At the launch party for 520 Park Avenue this fall, above the herringbone floors and next to the well-equipped kitchen inside the showroom, renderings of the future tower, at 60th Street, hung like works of art. One looked southeast, as if photographed by an angel (or more likely a drone) floating over the park. It captured the Bloomberg Building, the future 520 Park Avenue itself, the Citicorp Center, the GM Building, even the Chrysler spire in the distance.

One thing was conspicuously missing, even though it has been a major part of the skyline for almost three years: 432 Park Avenue, between 56th and 57th streets. A broker explained that the photo used in the rendering had been taken before the 1,396-foot tower, the second-tallest building in the city at the moment, had begun.

For 111 West 57th Street, just off the Avenue of the Americas and planned at 1,428 feet, the advertising is close-cropped, heightening the drama and detail of the saw-toothed terra-cotta tower and its relationship to the park. One57 is pictured, but 432 Park is missing here, too, as is a proposed redevelopment of the Park Lane Hotel, set to rise at least 1,000 feet on Fifth Avenue near Central Park South.

"We're not forecasters, so any building that's not built yet wouldn't be a factor for us," said Michael Stern, founder and managing partner of JDS Development, which is building 111 West 57th Street. "I actually really like 432. It makes my building look less intimidating."

Gary Barnett, the founder of Extell Development, is responsible for One57, where about a quarter of the 92 units remain unsold, two years after completion. Those apartments that have sold have set records, including a $100.4 million penthouse. Barnett is also overseeing the Central Park Tower at the corner of Broadway and 57th Street now under construction; at 1,550 feet, it would be the city's tallest building, were it not for the World Trade Center's 408-foot spire.

"Big as these buildings are, most of them do not have very many units, maybe there's a few hundred on the whole stretch," Barnett said. "It might take a little longer for them to sell, but there is certainly demand for these buildings."

These slender cloud-busters would not have been built without the confluence of new technologies and wealthy buyers seeking a Manhattan address. Superstrong concrete and new wind testing made possible buildings like 432 Park, which, at 93 feet square in plan, is 15 times as tall as it is wide.
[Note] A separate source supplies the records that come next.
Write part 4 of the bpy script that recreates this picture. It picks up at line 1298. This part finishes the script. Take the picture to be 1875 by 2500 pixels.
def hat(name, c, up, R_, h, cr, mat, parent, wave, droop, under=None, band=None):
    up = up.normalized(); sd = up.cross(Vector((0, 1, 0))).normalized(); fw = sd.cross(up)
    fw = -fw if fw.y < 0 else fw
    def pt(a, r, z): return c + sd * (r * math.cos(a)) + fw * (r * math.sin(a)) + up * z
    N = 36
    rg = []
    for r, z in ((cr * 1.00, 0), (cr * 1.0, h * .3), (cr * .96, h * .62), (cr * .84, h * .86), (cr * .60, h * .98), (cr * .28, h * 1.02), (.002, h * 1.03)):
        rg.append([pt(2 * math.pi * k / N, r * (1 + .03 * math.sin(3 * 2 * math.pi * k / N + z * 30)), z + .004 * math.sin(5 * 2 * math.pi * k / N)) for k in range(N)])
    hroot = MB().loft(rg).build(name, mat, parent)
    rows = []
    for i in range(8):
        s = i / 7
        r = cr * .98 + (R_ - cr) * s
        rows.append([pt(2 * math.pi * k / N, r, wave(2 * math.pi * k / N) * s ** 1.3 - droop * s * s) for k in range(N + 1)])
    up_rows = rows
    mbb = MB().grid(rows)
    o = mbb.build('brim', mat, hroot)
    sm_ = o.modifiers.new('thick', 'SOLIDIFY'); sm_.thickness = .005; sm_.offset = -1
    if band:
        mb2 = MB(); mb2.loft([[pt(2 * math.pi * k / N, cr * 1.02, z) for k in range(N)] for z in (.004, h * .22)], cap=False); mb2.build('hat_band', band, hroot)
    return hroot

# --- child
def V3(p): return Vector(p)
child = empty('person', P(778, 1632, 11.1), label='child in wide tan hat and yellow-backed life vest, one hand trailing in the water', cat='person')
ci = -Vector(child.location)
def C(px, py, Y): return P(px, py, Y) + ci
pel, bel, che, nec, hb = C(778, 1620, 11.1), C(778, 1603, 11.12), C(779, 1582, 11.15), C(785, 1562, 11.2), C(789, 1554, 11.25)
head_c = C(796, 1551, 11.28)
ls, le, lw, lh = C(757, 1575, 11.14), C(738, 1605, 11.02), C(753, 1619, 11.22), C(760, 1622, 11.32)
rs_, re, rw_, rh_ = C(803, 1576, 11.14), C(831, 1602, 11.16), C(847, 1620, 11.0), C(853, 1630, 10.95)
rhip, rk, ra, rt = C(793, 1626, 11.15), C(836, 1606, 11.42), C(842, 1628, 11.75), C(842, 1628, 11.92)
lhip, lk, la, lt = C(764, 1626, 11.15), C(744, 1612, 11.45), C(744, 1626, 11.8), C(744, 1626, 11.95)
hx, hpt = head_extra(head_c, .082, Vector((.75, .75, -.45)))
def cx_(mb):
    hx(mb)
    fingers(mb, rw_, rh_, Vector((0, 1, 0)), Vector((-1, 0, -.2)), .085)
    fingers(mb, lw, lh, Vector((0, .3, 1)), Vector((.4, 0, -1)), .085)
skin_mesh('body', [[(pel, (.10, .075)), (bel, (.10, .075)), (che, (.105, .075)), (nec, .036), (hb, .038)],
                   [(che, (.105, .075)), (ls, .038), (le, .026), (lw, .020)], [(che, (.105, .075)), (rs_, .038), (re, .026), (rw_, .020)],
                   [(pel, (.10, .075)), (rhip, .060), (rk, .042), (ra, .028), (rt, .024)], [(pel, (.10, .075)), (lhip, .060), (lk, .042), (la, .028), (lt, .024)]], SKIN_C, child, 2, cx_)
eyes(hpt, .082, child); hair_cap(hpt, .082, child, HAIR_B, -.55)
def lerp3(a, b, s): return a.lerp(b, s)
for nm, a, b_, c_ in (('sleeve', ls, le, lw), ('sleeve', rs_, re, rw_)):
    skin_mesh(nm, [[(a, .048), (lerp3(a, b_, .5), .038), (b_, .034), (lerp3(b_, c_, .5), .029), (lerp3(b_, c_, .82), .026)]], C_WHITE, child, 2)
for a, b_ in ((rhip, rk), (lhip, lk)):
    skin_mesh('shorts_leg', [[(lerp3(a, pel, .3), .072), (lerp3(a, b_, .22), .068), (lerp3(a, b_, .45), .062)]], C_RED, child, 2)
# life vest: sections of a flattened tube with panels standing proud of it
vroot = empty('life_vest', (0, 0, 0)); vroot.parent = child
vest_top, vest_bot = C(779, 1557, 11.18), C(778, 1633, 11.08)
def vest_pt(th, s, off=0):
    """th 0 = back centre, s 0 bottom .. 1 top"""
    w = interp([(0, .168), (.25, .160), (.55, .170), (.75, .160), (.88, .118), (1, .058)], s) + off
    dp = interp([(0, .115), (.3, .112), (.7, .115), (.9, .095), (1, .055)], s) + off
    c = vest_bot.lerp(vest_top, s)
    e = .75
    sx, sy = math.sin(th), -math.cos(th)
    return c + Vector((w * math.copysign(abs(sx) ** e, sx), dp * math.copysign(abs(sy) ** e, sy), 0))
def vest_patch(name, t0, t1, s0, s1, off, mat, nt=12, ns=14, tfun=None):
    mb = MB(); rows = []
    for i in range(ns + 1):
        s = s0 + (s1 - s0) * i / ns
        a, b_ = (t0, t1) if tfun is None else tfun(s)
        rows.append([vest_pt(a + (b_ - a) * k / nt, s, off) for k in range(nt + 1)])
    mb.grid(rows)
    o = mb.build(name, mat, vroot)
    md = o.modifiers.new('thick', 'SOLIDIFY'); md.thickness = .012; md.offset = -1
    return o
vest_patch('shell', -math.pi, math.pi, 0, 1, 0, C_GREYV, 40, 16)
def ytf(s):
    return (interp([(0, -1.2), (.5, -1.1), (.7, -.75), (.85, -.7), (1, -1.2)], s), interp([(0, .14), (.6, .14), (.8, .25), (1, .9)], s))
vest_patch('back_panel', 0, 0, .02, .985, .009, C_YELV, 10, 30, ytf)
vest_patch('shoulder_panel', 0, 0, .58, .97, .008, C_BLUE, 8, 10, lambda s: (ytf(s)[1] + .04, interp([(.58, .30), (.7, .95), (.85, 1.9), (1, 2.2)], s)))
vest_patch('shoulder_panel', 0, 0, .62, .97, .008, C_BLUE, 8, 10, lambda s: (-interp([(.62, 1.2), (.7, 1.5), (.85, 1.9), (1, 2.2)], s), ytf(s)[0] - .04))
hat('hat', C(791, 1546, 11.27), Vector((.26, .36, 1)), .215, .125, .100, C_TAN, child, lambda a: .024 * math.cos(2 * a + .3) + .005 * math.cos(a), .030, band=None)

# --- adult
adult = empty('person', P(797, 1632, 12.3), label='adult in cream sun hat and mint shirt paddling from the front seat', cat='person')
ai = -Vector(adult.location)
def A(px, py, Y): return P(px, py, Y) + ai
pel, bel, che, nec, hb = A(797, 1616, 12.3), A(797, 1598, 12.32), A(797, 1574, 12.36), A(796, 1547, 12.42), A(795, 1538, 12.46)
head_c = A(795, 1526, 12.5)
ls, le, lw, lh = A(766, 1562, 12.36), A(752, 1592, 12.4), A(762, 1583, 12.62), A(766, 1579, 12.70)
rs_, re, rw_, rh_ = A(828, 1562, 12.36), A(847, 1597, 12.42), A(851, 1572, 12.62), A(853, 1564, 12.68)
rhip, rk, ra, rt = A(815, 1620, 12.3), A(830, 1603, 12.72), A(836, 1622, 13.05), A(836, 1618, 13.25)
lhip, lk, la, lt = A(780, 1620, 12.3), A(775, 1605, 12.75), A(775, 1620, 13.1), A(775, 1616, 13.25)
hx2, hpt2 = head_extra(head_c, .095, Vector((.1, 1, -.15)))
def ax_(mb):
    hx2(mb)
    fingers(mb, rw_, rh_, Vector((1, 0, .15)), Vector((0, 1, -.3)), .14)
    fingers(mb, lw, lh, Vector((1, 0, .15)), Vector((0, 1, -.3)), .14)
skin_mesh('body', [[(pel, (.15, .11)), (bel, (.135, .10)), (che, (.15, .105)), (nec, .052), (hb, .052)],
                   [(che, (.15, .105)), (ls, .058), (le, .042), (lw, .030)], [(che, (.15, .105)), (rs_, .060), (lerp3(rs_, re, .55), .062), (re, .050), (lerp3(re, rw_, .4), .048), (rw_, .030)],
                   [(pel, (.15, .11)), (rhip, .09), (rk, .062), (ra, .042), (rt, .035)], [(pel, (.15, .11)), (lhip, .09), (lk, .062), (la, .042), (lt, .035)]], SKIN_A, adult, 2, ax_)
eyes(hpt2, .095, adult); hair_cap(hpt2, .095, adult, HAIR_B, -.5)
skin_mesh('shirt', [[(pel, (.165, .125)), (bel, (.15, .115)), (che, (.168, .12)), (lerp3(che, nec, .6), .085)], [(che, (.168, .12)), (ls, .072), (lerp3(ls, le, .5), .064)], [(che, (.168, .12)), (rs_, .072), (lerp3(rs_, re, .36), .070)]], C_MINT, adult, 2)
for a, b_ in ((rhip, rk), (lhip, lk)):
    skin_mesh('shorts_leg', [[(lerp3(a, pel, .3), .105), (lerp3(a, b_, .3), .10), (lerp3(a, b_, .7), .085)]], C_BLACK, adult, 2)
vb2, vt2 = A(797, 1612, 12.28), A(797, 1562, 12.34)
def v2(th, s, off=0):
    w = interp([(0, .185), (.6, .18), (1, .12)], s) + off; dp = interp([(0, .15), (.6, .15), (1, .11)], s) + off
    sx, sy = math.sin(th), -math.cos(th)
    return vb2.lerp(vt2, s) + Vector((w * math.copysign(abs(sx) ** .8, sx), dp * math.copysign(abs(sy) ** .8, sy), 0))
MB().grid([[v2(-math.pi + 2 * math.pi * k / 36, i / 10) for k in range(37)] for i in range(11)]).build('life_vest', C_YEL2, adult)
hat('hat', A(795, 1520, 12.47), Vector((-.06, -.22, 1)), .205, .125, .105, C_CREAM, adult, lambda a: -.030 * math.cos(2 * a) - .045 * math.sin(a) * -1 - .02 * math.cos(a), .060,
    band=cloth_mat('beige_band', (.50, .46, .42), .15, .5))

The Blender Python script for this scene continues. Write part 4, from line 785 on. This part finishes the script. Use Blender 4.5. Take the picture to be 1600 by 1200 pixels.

In effect, developers now need only a lot the size of a brownstone or three to build a tower, rather than much of a block, as with the 1,250-foot Empire State Building, which, when it opened in 1931, was the tallest building in the world.

 And many areas have no restrictions on building heights.

"New York was asleep at the wheel the past 20, 30 years in terms of design and the skyline," said David Williams, principal of Williams New York, a real estate branding company with two projects on the eastern edge of 57th Street. "Now, I can't think of a city in the world that has seen so much being built on a single boulevard. From coast to coast, it's New York chutzpah."

Among many New Yorkers, the towers are anathema, casting shadows on Central Park and darkening the streets and sidewalks below.

The Municipal Art Society is among the numerous civic groups challenging the rise of the towers as a distortion of half-century-old zoning codes that did not anticipate the ability to build so high. By buying neighbors' air rights and building up rather than out, developers have created what the society has called this the Accidental Skyline.

"As the technology has improved, our civic processes haven't," said Mary Rowe, the group's executive vice president.

Whether creating subway overcrowding or shadows on public spaces, these high-rises could have unintended consequences on the cityscape, and not just in Midtown Manhattan. Beyond the two dozen buildings in the works, the art society has identified areas ranging from 125th Street to Second Avenue on the Upper East Side, the Flatiron district and Downtown Brooklyn that are ripe for development. The society wants City Hall to intervene.

The administration of Mayor Bill de Blasio, in its effort to encourage development for the sake of creating new affordable housing, has so far declined to take up the issue of updating this aspect of the zoning codes. Although numerous Manhattan City Council members want to restrict the sales of air rights that make these supertall buildings possible, the city planning commissioner, Carl Weisbrod, reaffirmed their value at a Council hearing last month.

"This often leads to a more interesting streetscape and pedestrian experience," Weisbrod said, "as well as an incredibly dynamic, iconic skyline that is the envy of the world."